__WRITTEN REQUEST__.
Every line below is to be quoted exactly, with nothing added or dropped.

(Records with scene code)
--- start ---

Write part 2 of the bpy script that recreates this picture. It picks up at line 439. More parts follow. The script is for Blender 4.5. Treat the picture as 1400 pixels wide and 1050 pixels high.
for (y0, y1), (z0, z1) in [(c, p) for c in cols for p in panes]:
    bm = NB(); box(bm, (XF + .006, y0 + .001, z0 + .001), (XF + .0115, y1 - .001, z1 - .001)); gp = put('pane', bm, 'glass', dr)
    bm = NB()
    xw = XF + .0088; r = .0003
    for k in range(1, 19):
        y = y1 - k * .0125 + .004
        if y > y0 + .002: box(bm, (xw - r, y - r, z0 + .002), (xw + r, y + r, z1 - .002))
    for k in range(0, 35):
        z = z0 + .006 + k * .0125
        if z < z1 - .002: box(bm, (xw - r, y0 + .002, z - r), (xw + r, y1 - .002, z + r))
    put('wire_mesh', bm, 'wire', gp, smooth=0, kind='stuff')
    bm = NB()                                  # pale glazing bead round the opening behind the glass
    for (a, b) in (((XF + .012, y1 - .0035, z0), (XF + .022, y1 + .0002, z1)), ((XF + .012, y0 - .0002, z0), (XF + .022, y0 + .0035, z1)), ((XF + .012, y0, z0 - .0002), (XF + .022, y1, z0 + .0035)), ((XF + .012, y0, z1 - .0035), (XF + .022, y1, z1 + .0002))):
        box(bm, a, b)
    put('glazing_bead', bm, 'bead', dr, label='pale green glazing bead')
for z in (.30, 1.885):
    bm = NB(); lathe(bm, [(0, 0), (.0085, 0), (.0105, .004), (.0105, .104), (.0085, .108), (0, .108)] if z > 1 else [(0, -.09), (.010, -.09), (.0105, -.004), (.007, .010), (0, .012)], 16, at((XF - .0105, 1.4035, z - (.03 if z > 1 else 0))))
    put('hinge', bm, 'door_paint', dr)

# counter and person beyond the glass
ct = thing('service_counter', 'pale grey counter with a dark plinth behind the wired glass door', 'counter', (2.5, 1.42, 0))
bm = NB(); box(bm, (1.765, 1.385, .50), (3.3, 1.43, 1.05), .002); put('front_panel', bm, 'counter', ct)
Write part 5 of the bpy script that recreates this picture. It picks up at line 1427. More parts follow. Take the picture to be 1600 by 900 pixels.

--- end ---

__ANSWER TO THE PROBLEM__.
Write part 2 of the bpy script that recreates this picture. It picks up at line 439. More parts follow. The script is for Blender 4.5. Treat the picture as 1400 pixels wide and 1050 pixels high.
for (y0, y1), (z0, z1) in [(c, p) for c in cols for p in panes]:
    bm = NB(); box(bm, (XF + .006, y0 + .001, z0 + .001), (XF + .0115, y1 - .001, z1 - .001)); gp = put('pane', bm, 'glass', dr)
    bm = NB()
    xw = XF + .0088; r = .0003
    for k in range(1, 19):
        y = y1 - k * .0125 + .004
        if y > y0 + .002: box(bm, (xw - r, y - r, z0 + .002), (xw + r, y + r, z1 - .002))
    for k in range(0, 35):
        z = z0 + .006 + k * .0125
        if z < z1 - .002: box(bm, (xw - r, y0 + .002, z - r), (xw + r, y1 - .002, z + r))
    put('wire_mesh', bm, 'wire', gp, smooth=0, kind='stuff')
    bm = NB()                                  # pale glazing bead round the opening behind the glass
    for (a, b) in (((XF + .012, y1 - .0035, z0), (XF + .022, y1 + .0002, z1)), ((XF + .012, y0 - .0002, z0), (XF + .022, y0 + .0035, z1)), ((XF + .012, y0, z0 - .0002), (XF + .022, y1, z0 + .0035)), ((XF + .012, y0, z1 - .0035), (XF + .022, y1, z1 + .0002))):
        box(bm, a, b)
    put('glazing_bead', bm, 'bead', dr, label='pale green glazing bead')
for z in (.30, 1.885):
    bm = NB(); lathe(bm, [(0, 0), (.0085, 0), (.0105, .004), (.0105, .104), (.0085, .108), (0, .108)] if z > 1 else [(0, -.09), (.010, -.09), (.0105, -.004), (.007, .010), (0, .012)], 16, at((XF - .0105, 1.4035, z - (.03 if z > 1 else 0))))
    put('hinge', bm, 'door_paint', dr)

# counter and person beyond the glass
ct = thing('service_counter', 'pale grey counter with a dark plinth behind the wired glass door', 'counter', (2.5, 1.42, 0))
bm = NB(); box(bm, (1.765, 1.385, .50), (3.3, 1.43, 1.05), .002); put('front_panel', bm, 'counter', ct)
Write part 5 of the bpy script that recreates this picture. It picks up at line 1427. More parts follow. Take the picture to be 1600 by 900 pixels.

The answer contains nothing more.